Pan and colleagues transmitted a 100 × 100 monochrome bit map of a Chinese knot. After five hours of painstakingly transmitting each of the 10,000 bits multiple times (to overcome channel loss), the researchers were able to clearly reproduce the image, successfully transmitting the correct bit value – black or white – 87% of the time. Comparing that figure with the rate at which photons erroneously leaked through the communication channel – just 1.4% – they conclude that they had indeed sent the information counterfactually. In other words, the vast majority of the transmitted bits, they say, were not associated with the passage of any physical particle.
Imaging delicate art
Despite their positive results, the Chinese researchers say that further experiments are necessary. Among the possible tests that could be carried out, they say, are weak measurements at the output of each inner interferometer to establish whether photons are in fact leaking through the communication channel. The researchers do not explicitly discuss the possibility of developing a practical ultra-secure communication scheme on the back of their work, but they do raise the possibility of "counterfactual imaging". Involving an array of optical switches that are used to send data counterfactually to a camera, the technique, they suggest, could prove handy in imaging delicate pieces of ancient art that cannot be exposed to direct light.

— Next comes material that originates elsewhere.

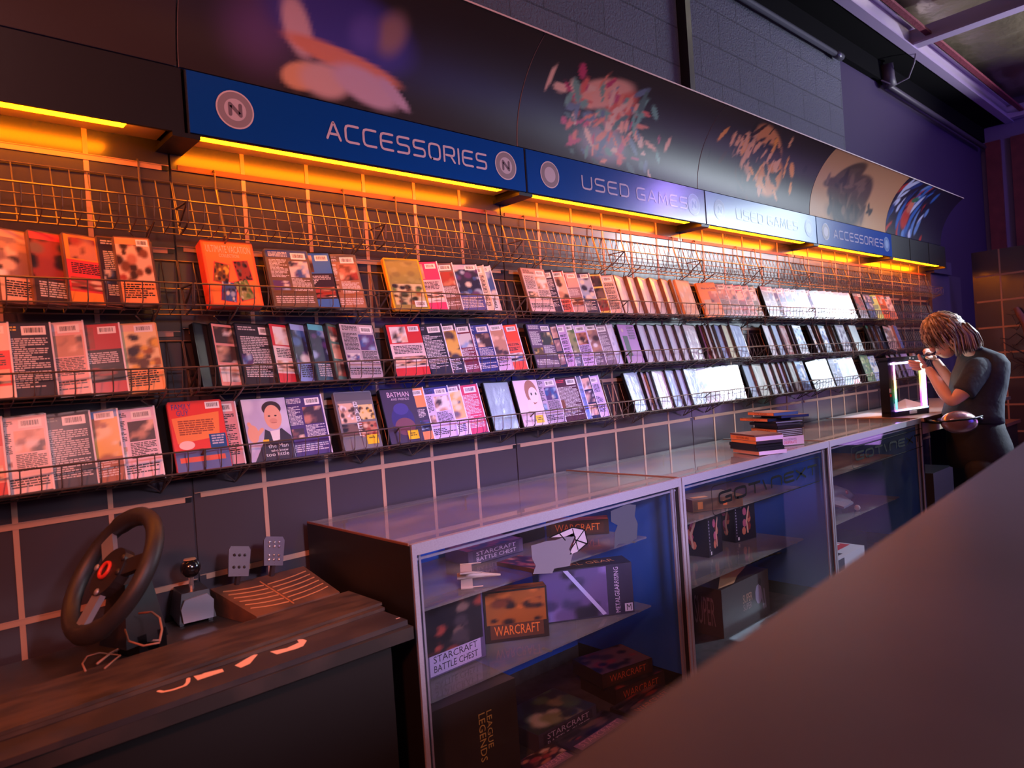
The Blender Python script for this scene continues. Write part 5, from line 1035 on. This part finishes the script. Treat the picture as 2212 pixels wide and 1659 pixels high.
for q in range(420):
    an = rng.uniform(0, 2*PI); r0 = rng.uniform(0, .4); ph = r0
    px = -.012; pts = []; L_ = rng.uniform(.8, 1.25); back = .5-.5*math.cos(an)   # an=0 front, pi back
    for k in range(7):
        th = r0+(k/6)*(1.30+.55*back)*L_; rr_ = .112+.010*math.sin(k*1.3+q)+.006*rng.random()
        x = px+rr_*math.sin(min(th,2.0))*math.cos(an); y = .88*rr_*math.sin(min(th,2.0))*math.sin(an); z = .022+1.06*rr_*math.cos(th)
        if th > 1.5: z -= (th-1.5)*.045; x += (th-1.5)*.015*back
        pts.append((x, y, z))
    w = rng.uniform(.0035,.0065); hr.tube(pts, [w*.7,w,w*1.1,w,w*.9,w*.6,w*.15], 4, 0, rng.choice(HC_), M=inv @ MH)
for q in range(150):      # ends hanging over the nape and beside the cheek
    y = rng.uniform(-.085,.085); x0 = rng.uniform(-.03,.03); pts = []
    for k in range(5): pts.append((x0+rng.uniform(-.006,.006)+(-.016 if x0 < -.05 else .006)*k, y*(1+.05*k), .0-.026*k*(.55 if x0 < -.03 else .8)))
    w = rng.uniform(.004,.007); hr.tube(pts, [w,w*1.1,w,w*.7,w*.15], 4, 0, rng.choice(HC_), M=inv @ MH)
for q in range(260):      # nape hair lying over the collar
    a_, d_ = rng.random(), rng.choice([-1,1,-1])*rng.uniform(.03,.10); fr = rng.random(); u0, v0 = 2044+46*fr, 684+14*fr+18*rng.random(); u1, v1 = 2068+54*fr+rng.uniform(-4,4), 768-20*fr+rng.uniform(-6,4)
    p0, p2 = dp(u0,v0,DP+d_*.95), dp(u1,v1,DP+d_); p1 = (p0+p2)/2+UP*.012+RT*.014; w = rng.uniform(.004,.007)
    hr.tube([p0,p1.lerp(p0,.4),p1,p2.lerp(p1,.35),p2], [w,w*1.1,w,w*.8,w*.15], 4, 0, rng.choice(HC_), M=inv)
hr.build('hair', mat('hair', attr=True, rough=.42, spec=.6), per, True)
PB = dp(2072,912,DP-.22); b = MB()
b.ball((0,0,0), .1, 24, 14, sc=(1.05,.5,.66)); Mb = Matrix(((RT.x,FW.x,UP.x,PB.x-pel.x),(RT.y,FW.y,UP.y,PB.y-pel.y),(RT.z,FW.z,UP.z,PB.z),(0,0,0,1)))
bg = thing('waist_pouch', 'shiny silver-pink waist pouch worn on the person\'s hip', 'pouch', Matrix(((RT.x,FW.x,UP.x,PB.x),(RT.y,FW.y,UP.y,PB.y),(RT.z,FW.z,UP.z,PB.z),(0,0,0,1))))
b.build('pouch_body', mat('iridescent', rgb(206,170,176), .18, .7, bump=(7,.5,.02)), bg, True)
b = MB(); b.tube([(-.12,-.025,.005),(-.06,-.047,.012),(0,-.052,.018),(.06,-.047,.026),(.12,-.02,.036)], .006, 6); b.build('zip', M_case, bg, True)
b = MB(); b.tube([(.10,-.01,.02),(.14,.02,.02),(.17,.1,.02),(.18,.2,.02)], .012, 6); b.tube([(-.10,0,.0),(-.13,.04,-.0),(-.12,.15,0)], .012, 6); b.build('strap', M_case, bg, True)
# ------------------------------------------------------------------ near counter, out of focus
t = thing('near_counter', 'glossy dark counter in the foreground, blurred, at the lower right', 'counter', (0,0,0))
e0, e1 = Vector((1.384,-1.76,0)), Vector((.198,-1.849,0)); dd = (e0-e1).normalized(); A0 = e1-dd*1.6; A1 = e0+dd*3.4; nn2 = Vector((dd.y,-dd.x,0))
b = MB(); q = [A0, A1, A1+nn2*.9, A0+nn2*.9]
b.add([(p.x,p.y,1.16) for p in q]+[(p.x,p.y,1.196) for p in q]+[(p.x+nn2.x*s_,p.y+nn2.y*s_,1.2) for p, s_ in zip(q,(.004,.004,-.004,-.004))], [(3,2,1,0),(0,1,5,4),(1,2,6,5),(2,3,7,6),(3,0,4,7),(4,5,9,8),(5,6,10,9),(6,7,11,10),(7,4,8,11),(8,9,10,11)])
b.build('counter_top', mat('near_laminate', rgb(62,62,72), .34, noise=(4, rgb(50,50,58), .35,.7), bump=(5,.05,.01)), t)
b = MB(); i0 = .05; q = [A0+nn2*.06, A1+nn2*.06, A1+nn2*.8, A0+nn2*.8]
b.add([(p.x,p.y,0) for p in q]+[(p.x,p.y,1.16) for p in q], [(3,2,1,0),(4,5,6,7),(0,1,5,4),(1,2,6,5),(2,3,7,6),(3,0,4,7)]); b.build('counter_body', M_black, t)
# ------------------------------------------------------------------ light
def area(name, loc, target, size, energy, col, sy=None, spread=180):
    l = bpy.data.lights.new(name, 'AREA'); l.energy = energy; l.color = col; l.shape = 'RECTANGLE'; l.size = size; l.size_y = sy or size; l.spread = R(spread)
    o = bpy.data.objects.new(name, l); COL.objects.link(o); o.location = loc
    o.rotation_euler = (Vector(target)-Vector(loc)).to_track_quat('-Z', 'Y').to_euler(); return o
def spot(name, loc, target, energy, col, ang, blend=.6, r=.06):
    l = bpy.data.lights.new(name, 'SPOT'); l.energy = energy; l.color = col; l.spot_size = R(ang); l.spot_blend = blend; l.shadow_soft_size = r
    o = bpy.data.objects.new(name, l); COL.objects.link(o); o.location = loc
    o.rotation_euler = (Vector(target)-Vector(loc)).to_track_quat('-Z', 'Y').to_euler(); return o
area('lamp_red', (-1.6,-2.9,3.0), (.2,0,1.2), .35, 42, (1,.19,.09), spread=110)
area('lamp_blue', (5.2,-4.7,1.3), (5.2,0,1.3), 3.4, 30, (.07,.07,1), 1.4)
for k_, x_ in enumerate((1.35, 1.95, 2.6)): spot('fill_blue_wall', (x_+.4,-4.3,2.9), (x_,0,1.0), (240,350,260)[k_], (.04,.07,1), 17, 1, .05)  # three unseen spots added to turn the lower panels blue
area('lamp_lilac', (8.6,-2.9,.8), (4,-1.5,1.0), 1.5, 14, (.62,.3,1), 1.0)
area('lamp_cool', (8.3,-3.3,2.6), (4.0,-1.4,1.7), 2.4, 13, (.74,.88,1), 1.5, spread=60)  # unseen cool source set where the third sign mirrors it
area('lamp_amber', (2.2,-4.6,2.4), (.7,0,2.3), 1.0, 5, (1,.34,.08), .5)
area('fill_glint', (6.2,-2.4,2.66), (4.6,-.2,1.6), .8, 13, (.85,.93,1), .3, spread=120)  # extra unseen light, added for glints on the sleeves
area('lamp_violet', (6.9,-3.0,3.3), (7.0,0,2.9), .4, 22, (.42,.25,1))
area('fill_room', (-.4,-3.6,3.6), (2.6,-.3,.9), .6, 20, (1,.50,.54))  # out-of-view fill added to lift the dark showcase fronts
area('fill_cases', (.9,-4.6,2.6), (1.9,-.4,.4), .5, 22, (.9,.72,1), spread=45)  # second added fill, aimed at the boxes in the cases
spot('fill_person', (8.2,-3.0,3.2), (4.9,-.8,1.35), 1500, (.72,.87,1), 22, .6)  # unseen spot added just for the person's right side
spot('fill_foil', (8.2,-2.6,2.2), (6.7,-1.6,3.9), 700, (.95,.95,1), 75, .9)  # added uplight, out of view, that brightens the foil
spot('fill_blocks', (1.2,-4.6,3.3), (3.6,0,3.0), 55, (.66,.72,1), 42, .8, .3)  # unseen spot put in to keep the blocks lit
w = bpy.data.worlds.new('world'); SC.world = w; w.use_nodes = True
w.node_tree.nodes['Background'].inputs[0].default_value = (.34,.24,.36,1); w.node_tree.nodes['Background'].inputs[1].default_value = .03
SC.view_settings.view_transform = 'Standard'; SC.view_settings.look = 'None'; SC.view_settings.gamma = 1; SC.view_settings.use_curve_mapping = False
SC.view_settings.exposure = 0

As to exactly what is physically transmitting information from Bob to Alice, if not particles, that remains an open question. Hatim Salih, who was lead author on the theory paper and is now at the UK's University of York, is convinced that the culprit must be the photon's wavefunction. As such, he argues, the research would help settle a decades-old debate among physicists about the reality of the wavefunction. It must be real, says Salih, who is also co-founder of QuBet, a UK-based quantum technology company.